Intervention de Patrick Devedjian

Réunion du 27 novembre 2013 à 9h00
Commission des lois constitutionnelles, de la législation et de l'administration générale de la république

Photo issue du site de l'Assemblée nationale ou de WikipediaPatrick Devedjian :

D'autant moins que, après le vote du Sénat en première lecture, le Gouvernement a proposé, par voie d'amendement, un dispositif très différent du texte initial. Le lundi 3 juillet, Mme Lebranchu était interpellée sur les intentions du Gouvernement s'agissant de l'article 12 : elle a répondu qu'elle ne pourrait pas le dire avant le mercredi. Pour la concertation, vous repasserez !

Le dispositif n'a fait l'objet d'aucune étude d'évaluation, ni juridique ni financière, non plus que de faisabilité ou d'organisation.

Cette loi n'est en rien le « troisième acte de la décentralisation ». En réalité, c'est une loi de recentralisation puisqu'on nous propose d'arracher du niveau territorial de proximité, pour les faire remonter à l'échelon d'une métropole qui va gérer 6,5 millions d'habitants, des dispositifs qui étaient gérés à l'échelle communale ou à celle des EPCI.

En fait, on réintroduit l'État à tous les niveaux de décision – ce n'est d'ailleurs pas un hasard si le préfet de région est chargé de préfigurer ce que sera le nouvel établissement.

En outre, le dispositif proposé tend à casser en deux la région Île-de-France, tant pour la gestion des compétences que pour l'administration. Il va faire de la région un territoire à deux vitesses.

Il tend de surcroît à dévitaliser les libertés communales, en ôtant aux communes les compétences que leur avait octroyées Gaston Defferre en matière d'urbanisme. Ce sont pourtant ces compétences qui ont permis de transformer en villes à part entière des territoires de banlieue auparavant assimilés aux dépotoirs de Paris. Mes amis ont eu tort, en 1982, de voter contre cette loi, j'en conviens. Mais aujourd'hui, c'est vous qui en remettez en cause les dispositions.

L'amendement proposé tend par ailleurs à casser les EPCI, auxquels les communes adhèrent librement et dont le fonctionnement est démocratique, pour les remplacer par une structure autoritaire.

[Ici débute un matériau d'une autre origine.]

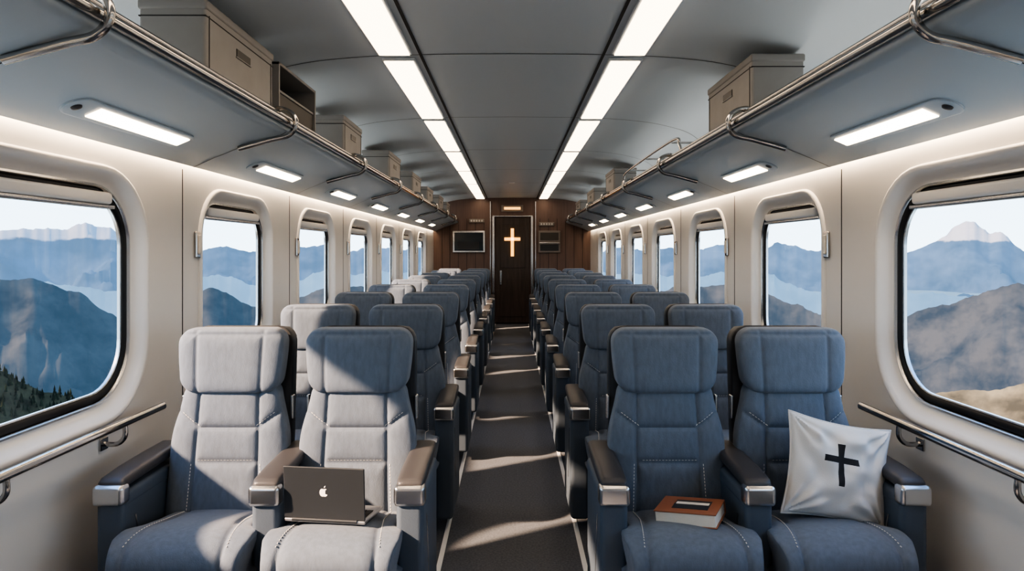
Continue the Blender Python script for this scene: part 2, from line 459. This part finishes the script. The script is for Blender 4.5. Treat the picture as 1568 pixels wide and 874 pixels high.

Et comme si cela ne suffisait pas, alors que la gauche s'est toujours dite opposée à cette procédure, voilà qu'elle propose, par voie d'amendement, une habilitation à prendre par ordonnances des mesures budgétaires, financières et fiscales, sans qu'aucun débat ait eu lieu sur ce que serait leur contenu. Circulez, il n'y a rien à voir ! Je ne suis pas très favorable aux ordonnances, mais les lois d'habilitation prévues par l'article 38 ont au moins le mérite de donner lieu à un débat et de permettre à la représentation nationale d'être éclairée sur les intentions du Gouvernement. Rien de tel ici.

Le texte proposé pour l'article 12 prévoit la création d'un « établissement public de coopération intercommunale à fiscalité propre à statut particulier ». Mais en quoi la métropole du Grand Paris sera-t-elle un EPCI ? Les contours d'un ECPI sont définis par la loi, et sa création est d'essence démocratique, tandis que cette métropole relève de l'acte d'autorité. Je peux comprendre qu'on la qualifie d'établissement public à statut particulier, mais pas d'EPCI.

Quant à ce statut particulier, quel est-il exactement ? Nous le savons d'autant moins que les dispositions destinées à permettre son fonctionnement seront prises par ordonnances.

Je soutiens sans réserve la création d'une métropole à Paris, mais pas dans ces conditions, et pas au prix d'une recentralisation aussi forte. Vous voulez résoudre la crise du logement, mais cette crise étant due avant tout à l'excès de centralisme, vous allez en fait l'amplifier. La Région parisienne est extrêmement dense : on ne peut même plus y circuler ou y être transporté, malgré les efforts des gouvernements successifs. Or, vous allez aggraver cette situation.

Les Français, et en particulier les habitants de la Région parisienne, ont très mal supporté la politique menée dans les années 1960 et 1970 en matière d'urbanisme, qui a dévasté la banlieue en construisant ces cités dont les problèmes, notamment sociaux, nous conduisent aujourd'hui à rénover et à reconstruire à coups de milliards distribués par l'ANRU (Agence nationale pour la rénovation urbaine). Ils vivront tout aussi mal la recentralisation et l'uniformisation de la construction qui résulteront de ce texte.

Certes, monsieur Le Bouillonnec, des élus siégeront au conseil de la métropole. Mais ils seront très éloignés du terrain.